Died. Cornelia Bryce Pinchot, 79, widow of Pennsylvania's former Republican Governor Gifford Pinchot, herself a headline-making political activist twice defeated in congressional campaigns; of a circulatory ailment; in Washington, D.C.
Died. Edith Nourse Rogers, 79, Republican Massachusetts Congresswoman f°r 35 years, a descendant of a Salem witch and longtime legislative champion of armed service veterans; of a heart attack; in Boston.
Died. Vincent Riggio, 82, president from 1946 to 1950 and board chairman the following year of The American Tobacco Co.; of a heart attack; in Mount Kisco, N.Y. Born in Sicily, Riggio was a $3-a-week Manhattan pantsmaker at 14, got a job selling Pall Malls in 1905. Possessed of a fluent tongue, an active imagination and a driving manner, Riggio was chosen to introduce Lucky Strikes in 1917, replaced flamboyant George Washington Hill as American Tobacco's president in 1946.

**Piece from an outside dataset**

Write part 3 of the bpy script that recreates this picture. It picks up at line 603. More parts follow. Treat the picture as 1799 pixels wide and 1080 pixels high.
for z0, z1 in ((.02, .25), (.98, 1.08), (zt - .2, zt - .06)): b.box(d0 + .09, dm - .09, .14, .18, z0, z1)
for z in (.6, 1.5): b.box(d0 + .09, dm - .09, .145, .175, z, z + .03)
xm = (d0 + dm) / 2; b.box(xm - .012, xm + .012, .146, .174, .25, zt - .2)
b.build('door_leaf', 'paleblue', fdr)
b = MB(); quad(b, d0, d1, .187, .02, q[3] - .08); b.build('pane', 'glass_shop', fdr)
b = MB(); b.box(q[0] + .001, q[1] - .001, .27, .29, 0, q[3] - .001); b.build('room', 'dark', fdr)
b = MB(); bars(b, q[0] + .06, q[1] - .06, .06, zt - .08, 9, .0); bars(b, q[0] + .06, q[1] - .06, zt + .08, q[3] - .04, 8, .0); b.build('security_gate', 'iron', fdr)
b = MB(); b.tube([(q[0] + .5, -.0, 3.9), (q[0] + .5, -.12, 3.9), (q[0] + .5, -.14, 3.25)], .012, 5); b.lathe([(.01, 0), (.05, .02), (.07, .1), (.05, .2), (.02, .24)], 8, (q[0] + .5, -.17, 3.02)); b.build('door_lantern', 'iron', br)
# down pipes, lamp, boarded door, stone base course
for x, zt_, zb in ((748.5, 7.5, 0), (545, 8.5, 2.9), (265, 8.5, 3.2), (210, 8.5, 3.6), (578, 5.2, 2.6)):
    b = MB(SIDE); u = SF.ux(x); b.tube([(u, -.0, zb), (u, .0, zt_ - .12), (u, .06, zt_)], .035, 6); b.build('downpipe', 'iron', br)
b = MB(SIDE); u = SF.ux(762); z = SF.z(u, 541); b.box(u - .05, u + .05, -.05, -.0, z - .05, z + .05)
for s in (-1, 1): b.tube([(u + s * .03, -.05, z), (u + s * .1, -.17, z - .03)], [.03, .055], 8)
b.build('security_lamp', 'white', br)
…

Died. Wilhelm Pieck, 84, patriarch of the German Communist Party and since 1949 East Germany's first President; of a heart attack; in East Berlin. A survival artist who deserted the Kaiser's army in World War I, but returned to Germany in 1918 to become a charter member of the German Communists' central commit tee, Pieck escaped to the Soviet Union the following year, when the committee's two leaders were slain (said one of them, Rosa Luxemburg: "Pieck was my most faithful, but also my most stupid student"), fled to Russia again before World War II. Coming back with the Red troops, the onetime carpenter was elected to the ceremonial post of President with a bigger vote (99.58%) than Hitler ever got.